Sergio Massa supo de los riesgos de incursionar en aquellas calles estrechas del barrio San Alberto durante una reunión en el sindicato de Comercio de La Matanza. Allí se había reunido la plana mayor de sus dirigentes locales para trazar la estrategia final de la caravana. En el lugar repicaban las advertencias sobre los peligros de abandonar las avenidas. Lo advertía, por ejemplo, el secretario del gremio, Julio Ledesma. El dominio de los referentes municipales en el barrio volvía predecible una reacción violenta de los punteros en las calles menos pobladas. Los incidentes estaban a la vuelta de la esquina. Massa cerró la discusión:
— Si sale bien, es una fiesta. Si sale mal, mejor.
Algunos celebraron la decisión, como Christian Raff, un estrecho colaborador de Juan José Alvarez.
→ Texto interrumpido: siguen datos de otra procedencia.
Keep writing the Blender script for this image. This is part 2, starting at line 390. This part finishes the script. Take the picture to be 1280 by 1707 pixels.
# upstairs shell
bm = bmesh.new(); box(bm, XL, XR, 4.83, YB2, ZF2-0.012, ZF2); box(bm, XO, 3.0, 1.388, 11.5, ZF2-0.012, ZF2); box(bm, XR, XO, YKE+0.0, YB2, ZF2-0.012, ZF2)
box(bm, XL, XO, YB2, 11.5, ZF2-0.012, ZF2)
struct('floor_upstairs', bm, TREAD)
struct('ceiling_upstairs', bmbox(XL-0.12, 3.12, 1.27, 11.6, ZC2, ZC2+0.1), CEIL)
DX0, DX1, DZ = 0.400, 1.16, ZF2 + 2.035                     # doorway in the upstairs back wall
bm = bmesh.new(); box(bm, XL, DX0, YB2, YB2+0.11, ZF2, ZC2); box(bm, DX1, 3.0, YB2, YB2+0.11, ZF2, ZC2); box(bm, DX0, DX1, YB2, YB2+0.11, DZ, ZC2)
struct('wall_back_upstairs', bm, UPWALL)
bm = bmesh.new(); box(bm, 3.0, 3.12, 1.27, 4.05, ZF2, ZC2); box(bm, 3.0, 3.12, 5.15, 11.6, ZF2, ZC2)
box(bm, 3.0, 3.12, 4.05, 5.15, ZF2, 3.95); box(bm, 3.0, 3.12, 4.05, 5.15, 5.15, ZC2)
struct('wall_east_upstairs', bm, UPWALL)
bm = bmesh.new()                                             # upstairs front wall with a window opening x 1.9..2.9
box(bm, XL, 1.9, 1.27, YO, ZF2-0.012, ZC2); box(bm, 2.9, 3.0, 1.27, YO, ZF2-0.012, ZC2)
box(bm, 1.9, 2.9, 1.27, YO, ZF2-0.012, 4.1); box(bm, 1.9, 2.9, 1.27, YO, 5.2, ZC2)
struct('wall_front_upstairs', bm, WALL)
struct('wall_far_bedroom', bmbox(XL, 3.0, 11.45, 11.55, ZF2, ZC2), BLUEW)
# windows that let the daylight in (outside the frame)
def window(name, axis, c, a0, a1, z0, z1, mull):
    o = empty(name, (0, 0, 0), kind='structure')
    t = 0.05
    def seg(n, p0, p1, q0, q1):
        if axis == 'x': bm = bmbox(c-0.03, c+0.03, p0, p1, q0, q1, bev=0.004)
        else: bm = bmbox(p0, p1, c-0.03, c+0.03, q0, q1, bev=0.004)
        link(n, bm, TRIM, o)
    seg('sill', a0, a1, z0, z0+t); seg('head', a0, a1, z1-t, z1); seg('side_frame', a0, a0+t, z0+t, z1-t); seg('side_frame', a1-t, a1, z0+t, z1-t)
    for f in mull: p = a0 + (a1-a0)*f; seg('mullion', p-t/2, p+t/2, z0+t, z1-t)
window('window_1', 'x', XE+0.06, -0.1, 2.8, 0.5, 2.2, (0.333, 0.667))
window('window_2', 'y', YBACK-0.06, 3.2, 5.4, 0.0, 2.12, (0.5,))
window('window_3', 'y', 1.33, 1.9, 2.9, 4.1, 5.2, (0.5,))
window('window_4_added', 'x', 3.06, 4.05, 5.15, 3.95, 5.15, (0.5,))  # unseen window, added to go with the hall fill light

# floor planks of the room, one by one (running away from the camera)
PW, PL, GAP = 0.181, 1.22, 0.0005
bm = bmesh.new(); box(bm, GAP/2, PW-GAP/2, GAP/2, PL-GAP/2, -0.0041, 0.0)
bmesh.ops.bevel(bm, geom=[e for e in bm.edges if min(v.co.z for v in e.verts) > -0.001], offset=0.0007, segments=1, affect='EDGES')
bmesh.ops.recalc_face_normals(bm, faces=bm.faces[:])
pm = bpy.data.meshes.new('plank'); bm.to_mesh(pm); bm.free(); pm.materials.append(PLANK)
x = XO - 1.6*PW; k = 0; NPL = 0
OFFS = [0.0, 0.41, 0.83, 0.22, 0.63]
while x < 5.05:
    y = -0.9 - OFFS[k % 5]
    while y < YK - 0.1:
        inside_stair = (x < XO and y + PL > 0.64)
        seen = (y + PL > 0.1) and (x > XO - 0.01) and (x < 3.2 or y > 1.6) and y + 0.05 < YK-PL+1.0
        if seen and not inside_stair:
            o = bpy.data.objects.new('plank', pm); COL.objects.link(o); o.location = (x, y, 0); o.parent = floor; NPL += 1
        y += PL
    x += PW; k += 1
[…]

La mayoría se fue convencido de que una lluvia de huevazos podía ayudar en la campaña, al dejar al oficialismo el lugar de la violencia.
Pero la reacción incluyó mucho más que huevazos. Volaron piedras, palazos, tuercas. Aparecieron incluso armas de fuego.
Cuando se especuló electoralmente ¿nadie tuvo en cuenta que algunos dirigentes habían llevado a sus hijos a la caravana?
Los agresores, a todas luces surgidos del oficialismo municipal, fueron los responsables de la violencia. Pero la obsesión por el posicionamiento electoral debe tener límites.
Massa apareció luego en el programa CQC bromeando acerca de cómo había “parado de pecho” un proyectil. Pero el trasfondo de lo sucedido en La Matanza, aquello que dice de los dirigentes de uno y otro sector, está lejos de ser un chiste.